> **WHAT THE EXERCISE ASKS**
Leaving out every picture, retype the lines below from the top through the one that contains "bg.inputs['Strength'].default_value = 2.2".

--- START SOURCE MATERIAL ---

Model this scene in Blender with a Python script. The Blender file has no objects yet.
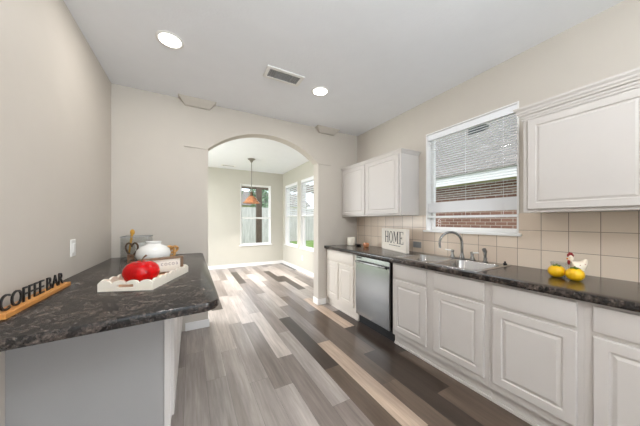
import bpy, bmesh, math, random
from mathutils import Vector, Matrix
random.seed(7)
C = bpy.context.scene.collection
PI = math.pi

# ------------------------------------------------------------------ camera, world, sun, exposure
CAMZ = 1.30
cam = bpy.data.cameras.new('camera')
cam.sensor_fit = 'HORIZONTAL'; cam.sensor_width = 36.0
cam.lens = 235.0 / 640.0 * 36.0
cam.shift_y = 8.0 / 640.0
cam.clip_start = 0.05
camo = bpy.data.objects.new('camera', cam); C.objects.link(camo)
camo.location = (0, 0, CAMZ)
camo.rotation_euler = (PI / 2, 0, -math.atan2(129.0, 235.0))
bpy.context.scene.camera = camo

vs = bpy.context.scene.view_settings
vs.view_transform = 'Standard'
vs.look = 'None'
vs.gamma = 1.0
vs.use_curve_mapping = False
vs.exposure = 0.12

w = bpy.data.worlds.new('sky'); bpy.context.scene.world = w
w.use_nodes = True
wn = w.node_tree.nodes; wl = w.node_tree.links
bg = wn['Background']
bg.inputs['Color'].default_value = (0.80, 0.90, 1.0, 1)
bg.inputs['Strength'].default_value = 2.2

def light(name, kind, loc, energy, color=(1, 1, 1), rot=(0, 0, 0), **kw):
    l = bpy.data.lights.new(name, kind); l.energy = energy; l.color = color
    for k, v in kw.items(): setattr(l, k, v)
    o = bpy.data.objects.new(name, l); C.objects.link(o)
    o.location = loc; o.rotation_euler = rot
    return o
light('sun', 'SUN', (0, 0, 12), 1.6, (1, .96, .9), (math.radians(38), 0, math.radians(-50)), angle=math.radians(3))
# added fill lamps at made-up openings: room side behind camera, nook's hidden left
light('rear_fill', 'AREA', (2.60, -2.2, 1.3), 76, (.93, .965, 1), (PI / 2, 0, math.radians(90)), shape='RECTANGLE', size=1.7, size_y=2.2)
light('nook_fill', 'AREA', (-1.25, 4.9, 1.4), 75, (.97, .98, 1), (0, -math.radians(78), 0), shape='RECTANGLE', size=2.0, size_y=2.3, spread=math.radians(165))
# added lamp beside the camera, aimed up so the ceiling spreads its light
light('bounce_fill', 'AREA', (0.35, -1.2, 2.08), 90, (.86, .94, 1), (math.radians(160), 0, 0), shape='DISK', size=.7)
CAN_W = 6.0

# ------------------------------------------------------------------ materials
def lin(r, g, b):
    def f(c):
        c /= 255.0
        return c / 12.92 if c <= .04045 else ((c + .055) / 1.055) ** 2.4
    return (f(r), f(g), f(b), 1)

class NT:
    def __init__(s, name):
        s.m = bpy.data.materials.new(name); s.m.use_nodes = True
        s.t = s.m.node_tree; s.b = s.t.nodes['Principled BSDF']
    def n(s, typ, **kw):
        x = s.t.nodes.new(typ)
        for k, v in kw.items(): setattr(x, k, v)
        return x
    def l(s, a, b): s.t.links.new(a, b)
    def coords(s, scale=(1, 1, 1)):
        tc = s.n('ShaderNodeTexCoord'); mp = s.n('ShaderNodeMapping')
        mp.inputs['Scale'].default_value = scale
        s.l(tc.outputs['Object'], mp.inputs['Vector'])
        return mp.outputs['Vector']
    def noise(s, vec, scale, detail=3, rough=.55):
        x = s.n('ShaderNodeTexNoise'); x.inputs['Scale'].default_value = scale
        x.inputs['Detail'].default_value = detail; x.inputs['Roughness'].default_value = rough
        s.l(vec, x.inputs['Vector']); return x.outputs['Fac']
    def ramp(s, fac, stops, interp='LINEAR'):
        r = s.n('ShaderNodeValToRGB'); r.color_ramp.interpolation = interp
        e = r.color_ramp.elements
        e[0].position, e[0].color = stops[0]; e[1].position, e[1].color = stops[-1]
        for p, c in stops[1:-1]:
            q = e.new(p); q.color = c
        s.l(fac, r.inputs['Fac']); return r.outputs['Color']
    def bump(s, h, strength, dist=.01):
        b = s.n('ShaderNodeBump'); b.inputs['Strength'].default_value = strength
        b.inputs['Distance'].default_value = dist
        s.l(h, b.inputs['Height']); s.l(b.outputs['Normal'], s.b.inputs['Normal'])
    def set(s, **kw):
        for k, v in kw.items():
            s.b.inputs[k.replace('_', ' ')].default_value = v
        return s

def paint(name, col, rough=.5, bscale=0, bstr=.1, var=.03, spec=.4):
    t = NT(name); t.set(Roughness=rough); t.b.inputs['Specular IOR Level'].default_value = spec
    v = t.coords()
    k = t.noise(v, 6, 3)
    c2 = tuple(x * (1 - var) for x in col[:3]) + (1,)
    t.l(t.ramp(k, [(.3, c2), (.7, col)]), t.b.inputs['Base Color'])
    if bscale: t.bump(t.noise(v, bscale, 3), bstr, .004)
    return t.m

M = {}
M['wall'] = paint('wall_paint', lin(199, 191, 181), .6, 140, .12, .02, .25)
M['nook_wall'] = paint('nook_wall_paint', lin(196, 192, 181), .6, 140, .12, .02, .25)
M['ceiling'] = paint('ceiling_paint', lin(239, 240, 243), .8, 55, .35, .02, .2)
M['white'] = paint('white_trim_paint', lin(238, 236, 234), .4, 0, 0, .015)
M['cab'] = paint('cabinet_paint', lin(201, 195, 190), .38, 0, 0, .02)
M['cabwarm'] = paint('cabinet_paint_ivory', lin(218, 210, 200), .38, 0, 0, .02)
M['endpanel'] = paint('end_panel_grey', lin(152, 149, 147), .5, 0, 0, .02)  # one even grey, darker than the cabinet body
M['blind'] = paint('blind_white', lin(240, 240, 242), .5, 0, 0, .01)
M['plastic'] = paint('white_plastic', lin(236, 234, 230), .35, 0, 0, .01)
M['ceramic'] = paint('white_ceramic', lin(240, 238, 234), .12, 0, 0, .01, .6)
M['cream'] = paint('cream_ceramic', lin(238, 230, 214), .3, 0, 0, .02)
M['black'] = paint('black_paint', lin(22, 21, 22), .4, 0, 0, .1)
M['blackplastic'] = paint('black_plastic', lin(14, 14, 15), .35, 0, 0, .1)
M['darkgrey'] = paint('dark_grey_duct', lin(58, 58, 60), .7, 0, 0, .1)
M['greymetal'] = paint('grey_enamel', lin(150, 150, 150), .45, 0, 0, .05)
M['signwhite'] = paint('sign_whitewash', lin(236, 229, 218), .55, 0, 0, .04)
M['signtext'] = paint('sign_lettering', lin(62, 60, 62), .6, 0, 0, .1)
M['signtext2'] = paint('faded_lettering', lin(150, 130, 132), .6, 0, 0, .1)
M['traywhite'] = paint('tray_paint', lin(238, 229, 214), .45, 0, 0, .03)
M['traytan'] = paint('tray_inside_tan', lin(222, 184, 148), .5, 0, 0, .06)
M['yellow'] = paint('lemon_yellow', lin(244, 190, 16), .28, 60, .15, .12, .5)
M['green'] = paint('leaf_green', lin(96, 116, 40), .4, 0, 0, .2)
M['redcomb'] = paint('comb_red', lin(140, 22, 24), .4, 0, 0, .1)
M['hen'] = paint('hen_glaze', lin(236, 222, 200), .3, 0, 0, .04)
M['orange'] = paint('beak_orange', lin(226, 140, 40), .4, 0, 0, .05)
M['gold'] = paint('golden_wood', lin(212, 158, 58), .4, 0, 0, .15)
M['postbrown'] = paint('weathered_post', lin(104, 88, 78), .8, 20, .2, .2)
M['lawn'] = paint('lawn', lin(120, 150, 76), .9, 30, .5, .4, .1)
M['leaf'] = paint('tree_leaf', lin(112, 138, 84), .7, 0, 0, .45, .2)
M['leafpale'] = paint('tree_leaf_pale', lin(160, 182, 150), .7, 0, 0, .4, .2)
M['bark'] = paint('bark', lin(92, 76, 62), .9, 20, .4, .3)
M['soffit'] = paint('soffit_cream', lin(222, 214, 184), .6, 0, 0, .02)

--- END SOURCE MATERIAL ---

> **RESPONSE TO THE EXERCISE**
Model this scene in Blender with a Python script. The Blender file has no objects yet.
import bpy, bmesh, math, random
from mathutils import Vector, Matrix
random.seed(7)
C = bpy.context.scene.collection
PI = math.pi

# ------------------------------------------------------------------ camera, world, sun, exposure
CAMZ = 1.30
cam = bpy.data.cameras.new('camera')
cam.sensor_fit = 'HORIZONTAL'; cam.sensor_width = 36.0
cam.lens = 235.0 / 640.0 * 36.0
cam.shift_y = 8.0 / 640.0
cam.clip_start = 0.05
camo = bpy.data.objects.new('camera', cam); C.objects.link(camo)
camo.location = (0, 0, CAMZ)
camo.rotation_euler = (PI / 2, 0, -math.atan2(129.0, 235.0))
bpy.context.scene.camera = camo

vs = bpy.context.scene.view_settings
vs.view_transform = 'Standard'
vs.look = 'None'
vs.gamma = 1.0
vs.use_curve_mapping = False
vs.exposure = 0.12

w = bpy.data.worlds.new('sky'); bpy.context.scene.world = w
w.use_nodes = True
wn = w.node_tree.nodes; wl = w.node_tree.links
bg = wn['Background']
bg.inputs['Color'].default_value = (0.80, 0.90, 1.0, 1)
bg.inputs['Strength'].default_value = 2.2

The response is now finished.